Świadectwo tradycji
Treść
Wczoraj w obecności parafian, proboszcza ks. prałata Stanisława Dziedzica, sekretarza generalnego UNESCO w Polsce Tomasza Orłowskiego i władz samorządowych, odsłonięta została tablica obwieszczająca o wpisaniu kościoła pw. św. Józefa i Jakuba na Listę Światowego Dziedzictwa Kultury.
W sobotę trwały jeszcze ostatnie prace dekoracyjne i upiększające świątynię. Nie brakowało młodzieży, która chętnie przyszła, by pomóc.

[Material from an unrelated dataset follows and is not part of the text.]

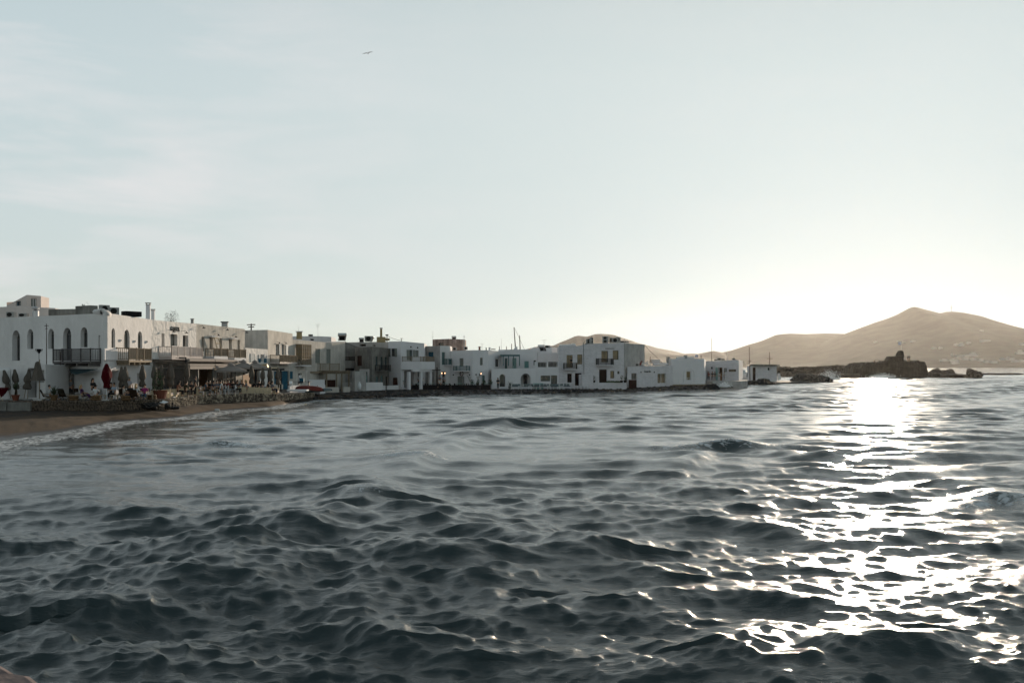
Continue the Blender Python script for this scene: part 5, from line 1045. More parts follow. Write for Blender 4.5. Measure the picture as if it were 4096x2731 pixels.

- Bardzo nas cieszy, że nasz kościół został dostrzeżony - mówi kościelny Piotr Tenerowicz. - Tutaj z każdego zakątka wyziera historia. Przed wejściem do kościoła stoi kamienna chrzcielnica, którą uszkodził pocisk w czasie pierwszej wojny światowej. Inna, z 1522 roku, jest wewnątrz świątyni.
Ksiądz prałat Stanisław Dziedzic, to człowiek niezwykły. Gdziekolwiek się pojawi, wywołuje uśmiech, ale również wzbudza ogromny szacunek.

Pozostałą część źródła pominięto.